La ferrovia sotterranea
- Autore: Colson Whitehead
- Genere: Romanzi e saggi storici
- Categoria: Narrativa Straniera
- Anno di pubblicazione: 2017
Leggere un libro dove il razzismo si concretizza con l’immagine del nero africano reso schiavo dagli europei che avevano colonizzato le Americhe sembra volerci ricostruire un quadro storico che tutti noi conosciamo per averlo studiato nei libri di storia già dalle scuole medie.
Nel libro La ferrovia sotterranea di Colson Whitehead (SUR, 2017, trad. M. Testa) non assistiamo soltanto alle atrocità che il bianco ha inferto sui corpi dei neri per sfruttarne le energie al servizio delle sue piantagioni, ma a come si sia inculcata nella cultura del bianco la metonimia nero=schiavo, che ancora oggi sopravvive in quell’America razzista che uccide il nero George Floyd disarmato e ammanettato con la faccia a terra, con un agente bianco che gli preme un ginocchio sul collo nonostante l’uomo a terra gridi di non riuscire più a respirare. Quella stessa America che identifica ancora nelle sue viscere il nero con lo schiavo.
Perché il razzismo possa essere interpretato è necessario trovare una giustificazione:
“Lo schiavo era considerato inferiore e poiché esisteva una relazione di contiguità tra il colore della pelle nera che significa schiavo cioè inferiore, anche se non c’è più lo schiavo ma rimane il nero, la forza dell’abitudine, la cultura ogni volta che dico nero richiamo l’immagine dello schiavo cioè dell’inferiore”.
L’autore prende la metafora della ferrovia sotterranea e la trasforma in una realtà e si sforza di distruggere la metonimia e distinguere lo schiavo dal nero.

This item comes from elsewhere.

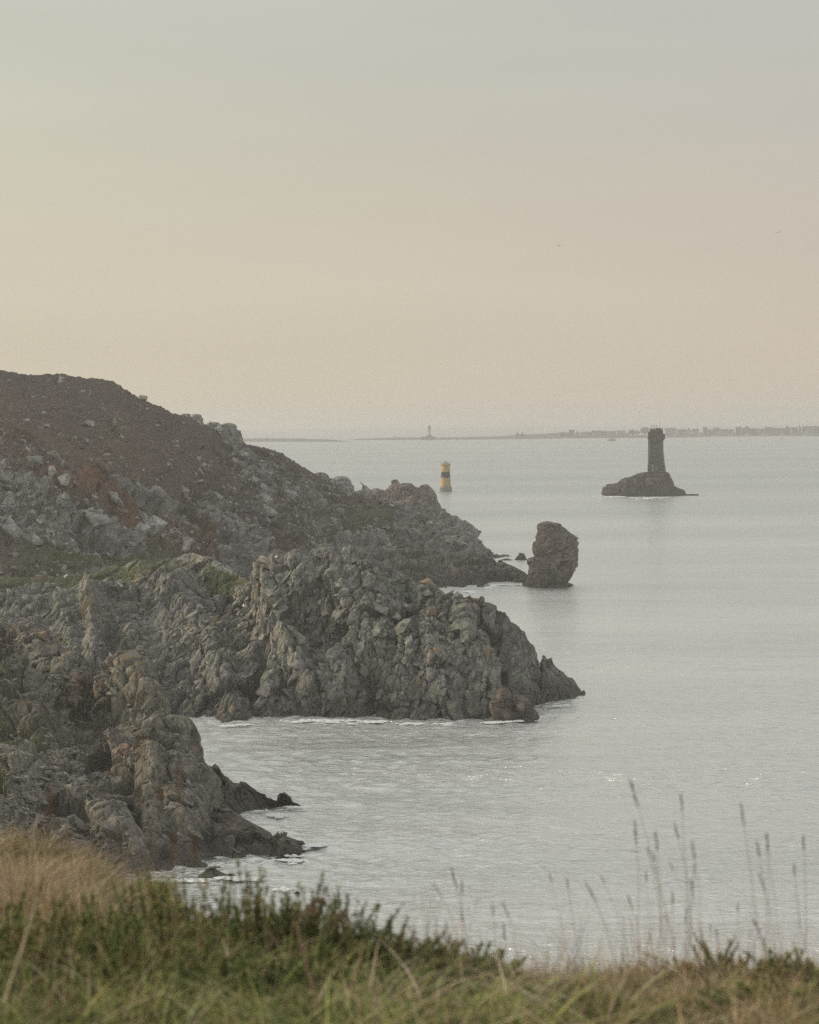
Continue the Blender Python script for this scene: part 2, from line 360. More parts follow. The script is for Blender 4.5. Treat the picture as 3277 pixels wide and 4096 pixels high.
# ------------------------------------------------------------------ rocks of all sizes
def hull_variants(n, mat, name, seed=0, k=11):
    import bmesh
    rnd = random.Random(seed); res = []
    for _ in range(n):
        bm = bmesh.new()
        for i in range(k):
            v = Vector((rnd.uniform(-1, 1), rnd.uniform(-1, 1), rnd.uniform(-1, 1)))
            m = max(abs(c) for c in v); v = v / m * rnd.uniform(0.8, 1.05) if m > 0 else v
            v = Vector((v.x * 0.5, v.y * 0.5, v.z * 0.5)); bm.verts.new(v)
        r = bmesh.ops.convex_hull(bm, input=bm.verts)
        bmesh.ops.delete(bm, geom=[g for g in r['geom_interior'] if isinstance(g, bmesh.types.BMVert)], context='VERTS')
        bmesh.ops.triangulate(bm, faces=bm.faces)
        me = bpy.data.meshes.new(name); bm.to_mesh(me); bm.free(); me.materials.append(mat); res.append(me)
    return res
def frame_mats(Nn, spin, up_bias, rng_, lean=None):
    n = len(Nn)
    z = Nn + rng_.normal(0, up_bias, Nn.shape); z /= np.linalg.norm(z, axis=1)[:, None]
    ref = np.tile(np.array([0, 0, 1.0]) if lean is None else np.array(lean, float), (n, 1))
    y = ref - (ref * z).sum(1)[:, None] * z; y /= np.linalg.norm(y, axis=1)[:, None] + 1e-9
    x = np.cross(y, z)
    a = rng_.normal(0, spin, n)
    x2 = x * np.cos(a)[:, None] + y * np.sin(a)[:, None]; y2 = -x * np.sin(a)[:, None] + y * np.cos(a)[:, None]
    return np.stack([x2, y2, z], -1)
def place_blocks(parent, name, variants, P, Nn, S, mat, seed, spin=0.4, up=0.25, lean=None, sink=0.15, n_obj=290):
    """the largest blocks become objects of their own, the small rest is joined into one part"""
    rng_ = np.random.default_rng(seed); order = np.argsort(-(S[:, 0] * S[:, 1])); P, Nn, S = P[order], Nn[order], S[order]
    Rm = frame_mats(Nn, spin, up, rng_, lean); P = P - Nn * (S[:, 2:3] * sink)
    vi = rng_.integers(0, len(variants), len(P))
    for i in range(min(n_obj, len(P))):
        o = bpy.data.objects.new(name, variants[vi[i]]); COL.objects.link(o); o.parent = parent
        M = np.eye(4); M[:3, :3] = Rm[i] * S[i][None, :]; M[:3, 3] = P[i]; o.matrix_world = Matrix(M.tolist())
    VV, FF, b = [], [], 0
    dat = []
    for me in variants:
        v = np.empty(len(me.vertices) * 3, np.float32); me.vertices.foreach_get('co', v)
        f = np.empty(len(me.loops), np.int32); me.loops.foreach_get('vertex_index', f); dat.append((v.reshape(-1, 3), f.reshape(-1, 3)))
    for k, (v, f) in enumerate(dat):
        idx = np.where(vi[n_obj:] == k)[0] + n_obj
        if not len(idx): continue
        W = np.einsum('nij,vj->nvi', Rm[idx] * S[idx][:, None, :], v) + P[idx][:, None, :]
        VV.append(W.reshape(-1, 3)); FF.append((f[None] + (np.arange(len(idx)) * len(v))[:, None, None]).reshape(-1, 3) + b); b += W.shape[0] * W.shape[1]
    if VV: link('small_' + name + 's', mesh_from('small_' + name, np.vstack(VV), np.vstack(FF), mat), parent, kind='stuff')

def loft(rails, px, ts):
    """rails: [(t, fn px -> world points)]; returns grid [len(ts), len(px), 3]"""
    R = [(t, f(px)) for t, f in rails]; G = np.empty((len(ts), len(px), 3))
    for i, t in enumerate(ts):
        for (t0, a), (t1, b) in zip(R[:-1], R[1:]):
            if t <= t1 + 1e-9: k = (t - t0) / (t1 - t0); G[i] = a * (1 - k) + b * k; break
    return G
def grid_normals(G):
    du = np.gradient(G, axis=1); dv = np.gradient(G, axis=0); n = np.cross(du, dv)
    n /= np.linalg.norm(n, axis=-1)[..., None] + 1e-9
    return n
def smooth_n(n, it):
    for _ in range(it):
        m = n.copy(); m[1:] += n[:-1]; m[:-1] += n[1:]; m[:, 1:] += n[:, :-1]; m[:, :-1] += n[:, 1:]
        n = m / (np.linalg.norm(m, axis=-1)[..., None] + 1e-9)
    return n
def grid_faces(nv, nu):
    i = np.arange((nv - 1) * nu).reshape(nv - 1, nu)[:, :-1].ravel()
    return np.stack([i, i + 1, i + nu + 1, i + nu], 1)
def water_rail(pts, z=-0.6):
    return lambda px: on_z(px, interp(pts, px), z)
def rail(pts, dist):                   # pts (px,row); dist (px,D)
    return lambda px: at(px, interp(pts, px), interp(dist, px))
def ends(px, lo, hi, k): return np.clip(np.minimum((px - lo), (hi - px)) / k, 0, 1)

LAND = {}
def build_land(name, foot, sky, mids, mat, px0, px1, nu, nf, nb, back, disp, cover, dense=None):
    px = np.linspace(px0, px1, nu)
    if dense: px = np.sort(np.concatenate([px, np.linspace(dense[0], dense[1], dense[2] + 2)[1:-1] + 0.013])); nu = len(px)
    sub = lambda p: foot(p) + np.array([0, -2.0, -5.0])
    def bk(p): s = sky(p); return np.stack([s[:, 0] + back * 0.1, s[:, 1] + back, np.full(len(p), -4.0)], -1)
    rails = [(-0.03, sub), (0.0, foot)] + mids + [(1.0, sky), (2.0, bk)]
    ts = np.concatenate([[-0.03], np.linspace(0, 1, nf), 1 + np.linspace(0, 1, nb + 1)[1:] ** 1.5])
    G = loft(rails, px, ts)
    T = np.repeat(ts[:, None], nu, 1); PX, RW = proj(G)
    N = smooth_n(grid_normals(G), 14)
    if (N[nf // 2, nu // 2] @ (np.array([0, 0, CAM_H]) - G[nf // 2, nu // 2])) < 0: N = -N
    low = np.clip(sky(px)[:, 2] / 5.0, 0.12, 1)[None, :, None]
    D = disp(G, N, T, PX, RW) * low; G2 = G + D
    C = cover(G, T, PX, RW)
    V = G2.reshape(-1, 3)
    me = mesh_from(name, V, grid_faces(*G.shape[:2]), mat, {'cover': C.reshape(-1, C.shape[-1])})
    o = link(name, me, kind='structure')
    PX2, RW2 = proj(G2)
    LAND[name] = dict(G=G2, N=smooth_n(grid_normals(G2), 3) * (1 if (N * grid_normals(G2)).sum() > 0 else -1), T=T, PX=PX2, RW=RW2, obj=o, Nb=N)
    return o
def pick(name, n, weight, seed, tmin=0.01, tmax=1.0):
    L = LAND[name]; rng_ = np.random.default_rng(seed)
    wgt = np.clip(weight(L['PX'], L['RW'], L['G']), 0, None) * (L['T'] >= tmin) * (L['T'] <= tmax)
    wgt = wgt.ravel(); idx = rng_.choice(wgt.size, n, replace=True, p=wgt / wgt.sum())
    P = L['G'].reshape(-1, 3)[idx] + rng_.normal(0, 0.15, (n, 3)); return P, L['Nb'].reshape(-1, 3)[idx], L['PX'].ravel()[idx], L['RW'].ravel()[idx]

def profile_rock(name, outline, base, mat, depth=0.8, yaw=0.0, n=56, m=70, disp=None, parent=None, lean=0.0, expo=2.4, **props):
    """a rock whose left and right edges follow outline rows: (row, px_left, px_right); base = distance D"""
    o = np.array(outline, float); rows = np.linspace(o[0, 0], o[-1, 0], m)
    l = np.interp(rows, o[:, 0], o[:, 1]); r = np.interp(rows, o[:, 0], o[:, 2])
    A, B = at(l, rows, base), at(r, rows, base)
    c = (A + B) / 2; hw = np.linalg.norm(B - A, axis=1) / 2
    hmax = hw.max(); dep = depth * (0.55 * hw + 0.45 * hmax * np.sqrt(np.clip(hw / hmax, 0, 1)))
    th = np.linspace(0, 2 * np.pi, n, endpoint=False); ct, st = np.cos(th), np.sin(th)
    ex = 2 / expo; cx = np.sign(ct) * abs(ct) ** ex; sy = np.sign(st) * abs(st) ** ex
    G = np.empty((m + 1, n, 3))
    for i in range(m):
        G[i, :, 0] = c[i, 0] + hw[i] * cx; G[i, :, 1] = c[i, 1] + dep[i] * (sy + 1 * lean) + 0.25 * hw[i] * ct * yaw; G[i, :, 2] = c[i, 2]
    G[m] = G[m - 1] + np.array([0, 0, -4.0])
    nrm = G - np.concatenate([c, c[-1:]])[:, None, :]; nrm[..., 2] *= 0.3; nrm /= np.linalg.norm(nrm, axis=-1)[..., None] + 1e-6
    if disp: G = G + nrm * disp(G)[..., None]
    V = np.vstack([G.reshape(-1, 3), G[0].mean(0) + [0, 0, 0.15 * hw[0]]]); fc = []
    for i in range(m):
        for k in range(n): fc.append((i * n + k, (i + 1) * n + k, (i + 1) * n + (k + 1) % n, i * n + (k + 1) % n))
    t = len(V) - 1
    me = bpy.data.meshes.new(name); me.from_pydata(V.tolist(), [], fc + [(t, k, (k + 1) % n) for k in range(n)]); me.materials.append(mat); me.update()
    return link(name, me, parent, **props)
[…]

La “ferrovia sotterranea” che dà il titolo al romanzo nella realtà è un’espressione metaforica per indicare un’organizzazione illegale e clandestina che attraverso una serie di itinerari segreti aiutava gli schiavi a fuggire nei cosiddetti stati liberi dove non c’era più la schiavitù: il Canada, ma anche verso il sud verso il Messico.
I membri di questa organizzazione clandestina erano tutti abolizionisti disposti a rischiare la propria vita per portare gli schiavi nel nord libero (ne portarono in salvo tantissimi tra il 1810 e 1850 circa 30.000). Si tratta in pratica di tanti anonimi Oscar Schindler o George Perlasca a dimostrazione che non c’è soltanto la cattiveria dello schiavista, ma anche la bontà di chi si è opposto. Fra i tanti c’è il signor Fletcher, il primo agente della ferrovia sotterranea che Cora e Cesar i protagonisti della fuga vedono nella stazione di quella ferrovia che li porterà lontano verso la salvezza.
Cora, che rimane in assoluto la protagonista del romanzo, subisce le peggiori angherie di un mondo di bianchi sempre alla ricerca di neri ribelli e fuggiaschi disposti a pagare crudeli cacciatori di schiavi che si ostinano a inseguire anche negli stati del nord chi è riuscito a ricostruirsi una vita da libero.
La narrazione procede con scene quasi teatrali, in cui i diversi personaggi danno vita a rappresentazioni di vite disperate eternamente angosciate dal loro essere schiavi.
Non sempre il tempo della storia coincide col tempo del racconto, che riprende in flashback le vicende di personaggi di cui si sono perse le tracce, questo consente al lettore di ricostruire i fatti secondo la sequenza temporale e di alleggerire la narrazione.